L'aventure de l'écriture est pour Marcel Cohen le risque qui vaut, et donne à sa vie son goût et sa logique. Prenant acte de ce que notre biographie ne nous représente plus au regard des événements des deux guerres mondiales du XXe siècle, Marcel Cohen écrit des faits de toutes sortes. Allant là où les mots le mènent, les yeux grands ouverts et le corps en mouvement, se déplaçant autour du globe de mur en mur, de vagues ou de lamentations, il se voue à rendre ces faits lisibles, dans l'ordre et la mesure que son lecteur voudra leur concéder, et tient à citer ses sources. Par « la littéralité absolue », il vise ce réel obscur « qui nous crève les yeux ». C'est le prix qu'il paye pour être de son époque, donnant au livre sa matière de silence et la gamme étendue de son incomparable saveur.
Ouvrages cités :
« Parlant de ma biographie, j'évoquais le poids de la Shoah, mais n'ayant pas connu les camps, et beaucoup trop jeune alors pour comprendre les événements eux-mêmes, comment pourrais-je en parler ? Je ne connais ces événements qu'à travers les livres. Je suis ainsi dans la situation de ne pouvoir ni parler ni me taire, tout en continuant à croire passionnément aux pouvoirs de l'écrit » (À des années-lumière, Fario, Paris, 2013, p. 27).

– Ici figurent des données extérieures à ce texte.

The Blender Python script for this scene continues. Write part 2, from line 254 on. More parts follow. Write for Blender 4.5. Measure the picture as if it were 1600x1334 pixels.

Persévérer dans l'esthétique du gâchis au-delà de Joyce et de Beckett, telle est la voie choisie par Marcel Cohen pour sauver l'honneur de la littérature.
Après le prix Wepler puis le prix Caillois, le Prix Jean Arp de littérature francophone vient de lui être remis « pour l'ensemble d'une œuvre inclassable par sa forme échappant à la narration, à l'essai comme à la poésie et éminemment classique par sa sobriété et son élégance ».